John Gay was born in Barnstaple, Devon into an aristocratic but impoverished family. He was educated at the local grammar school under the headmastership of the classicist, Robert Luck, before being apprenticed to a cloth merchant in London. This did not suit him however and he returned to Barnstaple where his uncle, a nonconformist minister continued to educate him.
In 1712 he obtained the position of secretary in the household of the Duchess of Monmouth, the widow of James Scott, Duke of Monmouth, illegitimate son of Charles II, who was beheaded after his failed rebellion. She had married Charles Cornwallis, Ist Lord of the Admiralty, in 1688 three years after her husband’s death. Gay was already emerging as a poet and under her brief patronage he was able to devote himself to writing. He became good friends with Alexander Pope to whom he dedicated one of his early poems, Rural Sports, in 1713. After leaving the Duchess of Monmouth’s household, he went on to produce many more poems, one of the best regarded being Trivia, or the Art of Walking the Streets of London in 1716. He also wrote for the six year-old Prince William, afterwards the Duke of Cumberland, his famous Fifty-One Fables in Verse, written in clear and lively verse.
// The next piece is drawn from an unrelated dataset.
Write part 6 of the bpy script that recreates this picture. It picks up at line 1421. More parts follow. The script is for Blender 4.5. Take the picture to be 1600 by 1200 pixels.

Gay’s greatest success, however, was The Beggar’s Opera, a ballad opera first performed in 1728, which caricatured Sir Robert Walpole, a Whig and Great Britain’s first prime minister. It ran for 62 consecutive performances with the leading actress Lavinia Fenton, playing Polly Peachum as its star. She later eloped with and subsequently married Charles Powlett, the 3rd Duke of Bolton. The sequel Polly, written a year later, was banned by the Lord Chamberlain for being too risque, probably at the vengeful behest of Walpole. This was later published by subscription, an unfortunate consequence of which was the dismissal from court of the Duchess of Queensbury for enlisting subscribers in the palace.
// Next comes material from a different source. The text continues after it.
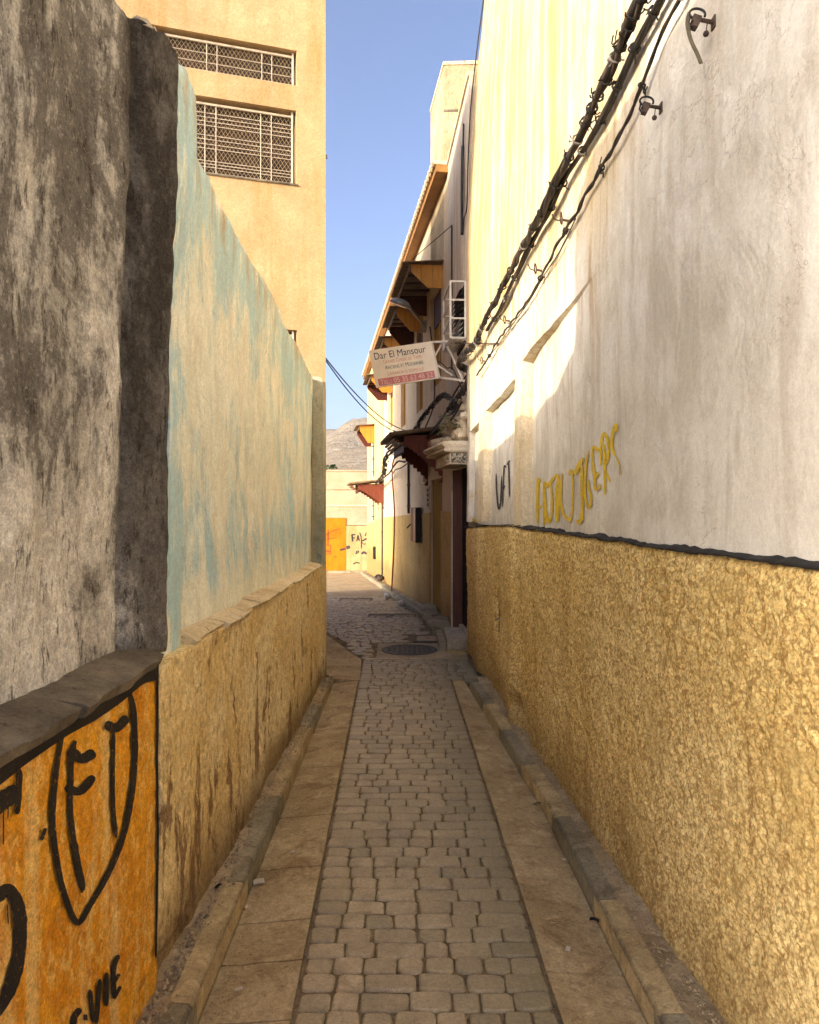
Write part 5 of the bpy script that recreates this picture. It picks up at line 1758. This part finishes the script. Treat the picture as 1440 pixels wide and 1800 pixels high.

Gay’s poetry, which encompasses a wide range of themes has a light-hearted, often irreverent flavour in keeping with his own behaviour which was at times profligate - he had extravagant tastes and was careless with money, losing most of his earnings in the South Sea Bubble. He was widely admired during his lifetime and his rhyming skills were of high quality. He died of a fever in 1732 and is buried in Westminster Abbey where the epitaph on his tomb reads “Life is a jest, and all things show it, I thought so once and now I know it”. Three of his works, the ballad opera Achilles, a comedy The Distress’d Wife and a farce The Rehearsal at Goatham were published posthumously.